To be done ->
Write out the material exactly, with the pictures left out.
** Start Information supplied **
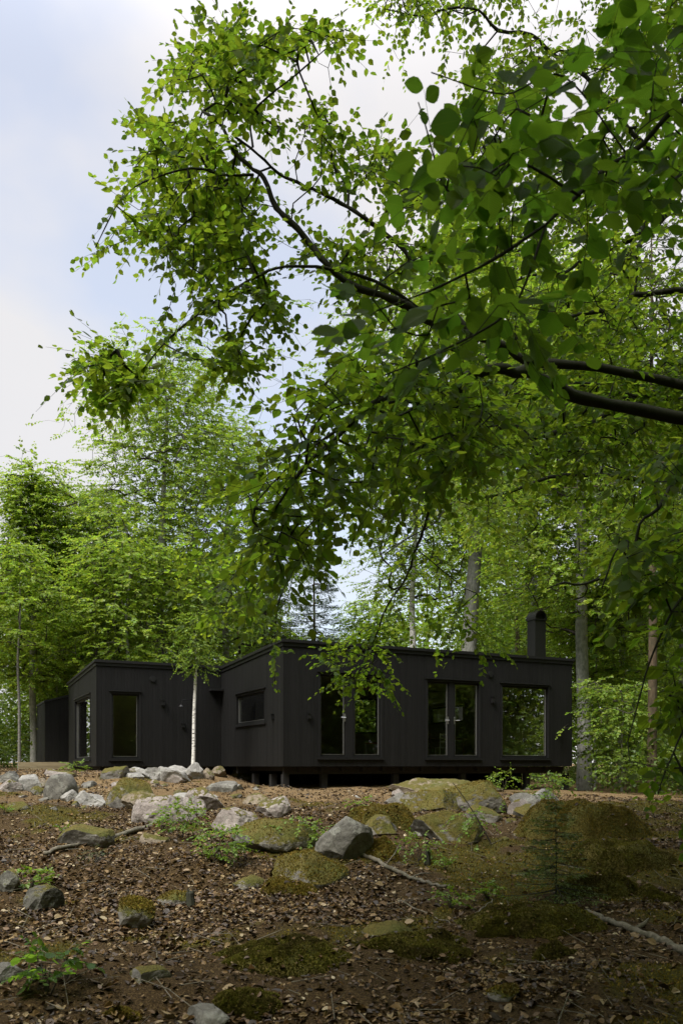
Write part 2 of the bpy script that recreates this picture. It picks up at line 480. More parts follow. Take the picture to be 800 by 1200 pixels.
def frusta(mb, A, B, ra, rb, k=4):
    """one tapered prism per edge, all at once"""
    n = len(A)
    if n == 0: return
    t = unit(B - A)
    ref = np.where(np.abs(t[:, 2:3]) < .9, np.array([[0, 0, 1.0]]), np.array([[1.0, 0, 0]]))
    a = unit(np.cross(t, ref)); b = np.cross(t, a)
    th = np.arange(k) / k * 2*np.pi
    ring = np.cos(th)[None, :, None]*a[:, None, :] + np.sin(th)[None, :, None]*b[:, None, :]
    V = np.concatenate([A[:, None, :] + ra[:, None, None]*ring, B[:, None, :] + rb[:, None, None]*ring], axis=1)
    q = np.array([(j, (j+1) % k, k+(j+1) % k, k+j) for j in range(k)])
    Fq = (q[None] + (np.arange(n)*2*k)[:, None, None]).reshape(-1, 4)
    mb.add(V.reshape(-1, 3), Fq)

class Skel:
    def __init__(s, cap=60000):
        s.p = np.zeros((cap, 3)); s.par = np.full(cap, -1, dtype=int); s.fix = np.zeros(cap, bool); s.rf = np.zeros(cap); s.n = 0
        s.w = np.zeros(cap)
    def add(s, p, par, fix=False, r=0.0):
        i = s.n; s.p[i] = p; s.par[i] = par; s.fix[i] = fix; s.rf[i] = r; s.n += 1
        return i
    def path(s, pts, rad, par=-1):
        for p, r in zip(pts, rad): par = s.add(p, par, True, r)
        return par
    def attach(s, t, step, low=.0, curve=.3, jit=.0):
        q = s.p[:s.n]
        tt = t - np.array([0, 0, low])
        d2 = ((q - tt)**2).sum(1)
        i = int(np.argmin(d2)); p0 = q[i].copy()
        d = np.linalg.norm(t - p0)
        if d < step*.5: return i
        pd = p0 - s.p[s.par[i]] if s.par[i] >= 0 else t - p0
        c = p0 + unit(pd)*d*curve + unit(t-p0)*d*.2
        m = max(1, int(math.ceil(d/step)))
        for j in range(1, m+1):
            u = j/m
            p = (1-u)**2*p0 + 2*u*(1-u)*c + u*u*t
            if j < m and jit: p = p + rng.normal(0, jit*step, 3)
            i = s.add(p, i)
        return i
    def finish(s, mb, tips, r0=.0018, pw=.42, rmax=.05, k=4):
        n = s.n; cnt = np.zeros(n)
        for t in tips: cnt[t] += 1
        for i in range(n-1, -1, -1):
            if s.par[i] >= 0: cnt[s.par[i]] += cnt[i]
        r = np.minimum(r0*np.maximum(cnt, 1)**pw, rmax)
        idx = np.array([i for i in range(n) if s.par[i] >= 0 and not s.fix[i]], dtype=int)
        if len(idx):
            pr = s.par[idx]; rp = np.where(s.fix[pr], np.minimum(r[idx]*1.2, np.maximum(s.rf[pr], r0)), np.minimum(r[pr], r[idx]*1.5))
            frusta(mb, s.p[pr], s.p[idx], rp, r[idx], k)

def sprig(pos, dr, n, L, leaf, rg, droop=.25, tilt=.35, lvar=.3, back=.35, upright=0.0):
    """flat two-ranked sprays of leaves. pos, dr: S x 3. returns base, axis, normal, length, stems(A, B)"""
    S = len(pos)
    d = dr.copy(); d[:, 2] = d[:, 2]*.6 - rg.uniform(.0, droop*1.6, S) + upright; d = unit(d)
    up = np.array([0, 0, 1.0]) + rg.normal(0, tilt*.6, (S, 3))
    side = unit(np.cross(d, up)); pn = np.cross(side, d)
    Ls = L * rg.uniform(.7, 1.25, S)
    t = np.linspace(-back, 1, n)[None, :] + rg.normal(0, .05, (S, n))
    sg = np.where(np.arange(n) % 2 == 0, 1, -1)[None, :]
    ang = rg.normal(.9, .2, (S, n)); ang[:, -1] = rg.normal(0, .3, S)
    base = pos[:, None, :] + d[:, None, :]*(t*Ls[:, None])[:, :, None]
    base[:, :, 2] -= droop*.5*Ls[:, None]*np.clip(t, 0, 2)**2
    axis = np.cos(ang)[:, :, None]*d[:, None, :] + (np.sin(ang)*sg)[:, :, None]*side[:, None, :]
    axis = axis + rg.normal(0, .18, axis.shape); axis[:, :, 2] -= rg.uniform(0, droop*1.5, (S, n))
    nr = pn[:, None, :] + rg.normal(0, tilt, (S, n, 3))
    prof = 1 - .35*np.abs(np.linspace(-1, 1, n))[None, :]
    ln = leaf*prof*rg.uniform(1-lvar, 1+lvar, (S, n))
    tipp = pos + d*Ls[:, None]; tipp[:, 2] -= droop*.5*Ls
    return base.reshape(-1, 3), axis.reshape(-1, 3), nr.reshape(-1, 3), ln.ravel(), pos, tipp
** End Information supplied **
Correct response ->
Write part 2 of the bpy script that recreates this picture. It picks up at line 480. More parts follow. Take the picture to be 800 by 1200 pixels.
def frusta(mb, A, B, ra, rb, k=4):
    """one tapered prism per edge, all at once"""
    n = len(A)
    if n == 0: return
    t = unit(B - A)
    ref = np.where(np.abs(t[:, 2:3]) < .9, np.array([[0, 0, 1.0]]), np.array([[1.0, 0, 0]]))
    a = unit(np.cross(t, ref)); b = np.cross(t, a)
    th = np.arange(k) / k * 2*np.pi
    ring = np.cos(th)[None, :, None]*a[:, None, :] + np.sin(th)[None, :, None]*b[:, None, :]
    V = np.concatenate([A[:, None, :] + ra[:, None, None]*ring, B[:, None, :] + rb[:, None, None]*ring], axis=1)
    q = np.array([(j, (j+1) % k, k+(j+1) % k, k+j) for j in range(k)])
    Fq = (q[None] + (np.arange(n)*2*k)[:, None, None]).reshape(-1, 4)
    mb.add(V.reshape(-1, 3), Fq)

class Skel:
    def __init__(s, cap=60000):
        s.p = np.zeros((cap, 3)); s.par = np.full(cap, -1, dtype=int); s.fix = np.zeros(cap, bool); s.rf = np.zeros(cap); s.n = 0
        s.w = np.zeros(cap)
    def add(s, p, par, fix=False, r=0.0):
        i = s.n; s.p[i] = p; s.par[i] = par; s.fix[i] = fix; s.rf[i] = r; s.n += 1
        return i
    def path(s, pts, rad, par=-1):
        for p, r in zip(pts, rad): par = s.add(p, par, True, r)
        return par
    def attach(s, t, step, low=.0, curve=.3, jit=.0):
        q = s.p[:s.n]
        tt = t - np.array([0, 0, low])
        d2 = ((q - tt)**2).sum(1)
        i = int(np.argmin(d2)); p0 = q[i].copy()
        d = np.linalg.norm(t - p0)
        if d < step*.5: return i
        pd = p0 - s.p[s.par[i]] if s.par[i] >= 0 else t - p0
        c = p0 + unit(pd)*d*curve + unit(t-p0)*d*.2
        m = max(1, int(math.ceil(d/step)))
        for j in range(1, m+1):
            u = j/m
            p = (1-u)**2*p0 + 2*u*(1-u)*c + u*u*t
            if j < m and jit: p = p + rng.normal(0, jit*step, 3)
            i = s.add(p, i)
        return i
    def finish(s, mb, tips, r0=.0018, pw=.42, rmax=.05, k=4):
        n = s.n; cnt = np.zeros(n)
        for t in tips: cnt[t] += 1
        for i in range(n-1, -1, -1):
            if s.par[i] >= 0: cnt[s.par[i]] += cnt[i]
        r = np.minimum(r0*np.maximum(cnt, 1)**pw, rmax)
        idx = np.array([i for i in range(n) if s.par[i] >= 0 and not s.fix[i]], dtype=int)
        if len(idx):
            pr = s.par[idx]; rp = np.where(s.fix[pr], np.minimum(r[idx]*1.2, np.maximum(s.rf[pr], r0)), np.minimum(r[pr], r[idx]*1.5))
            frusta(mb, s.p[pr], s.p[idx], rp, r[idx], k)

def sprig(pos, dr, n, L, leaf, rg, droop=.25, tilt=.35, lvar=.3, back=.35, upright=0.0):
    """flat two-ranked sprays of leaves. pos, dr: S x 3. returns base, axis, normal, length, stems(A, B)"""
    S = len(pos)
    d = dr.copy(); d[:, 2] = d[:, 2]*.6 - rg.uniform(.0, droop*1.6, S) + upright; d = unit(d)
    up = np.array([0, 0, 1.0]) + rg.normal(0, tilt*.6, (S, 3))
    side = unit(np.cross(d, up)); pn = np.cross(side, d)
    Ls = L * rg.uniform(.7, 1.25, S)
    t = np.linspace(-back, 1, n)[None, :] + rg.normal(0, .05, (S, n))
    sg = np.where(np.arange(n) % 2 == 0, 1, -1)[None, :]
    ang = rg.normal(.9, .2, (S, n)); ang[:, -1] = rg.normal(0, .3, S)
    base = pos[:, None, :] + d[:, None, :]*(t*Ls[:, None])[:, :, None]
    base[:, :, 2] -= droop*.5*Ls[:, None]*np.clip(t, 0, 2)**2
    axis = np.cos(ang)[:, :, None]*d[:, None, :] + (np.sin(ang)*sg)[:, :, None]*side[:, None, :]
    axis = axis + rg.normal(0, .18, axis.shape); axis[:, :, 2] -= rg.uniform(0, droop*1.5, (S, n))
    nr = pn[:, None, :] + rg.normal(0, tilt, (S, n, 3))
    prof = 1 - .35*np.abs(np.linspace(-1, 1, n))[None, :]
    ln = leaf*prof*rg.uniform(1-lvar, 1+lvar, (S, n))
    tipp = pos + d*Ls[:, None]; tipp[:, 2] -= droop*.5*Ls
    return base.reshape(-1, 3), axis.reshape(-1, 3), nr.reshape(-1, 3), ln.ravel(), pos, tipp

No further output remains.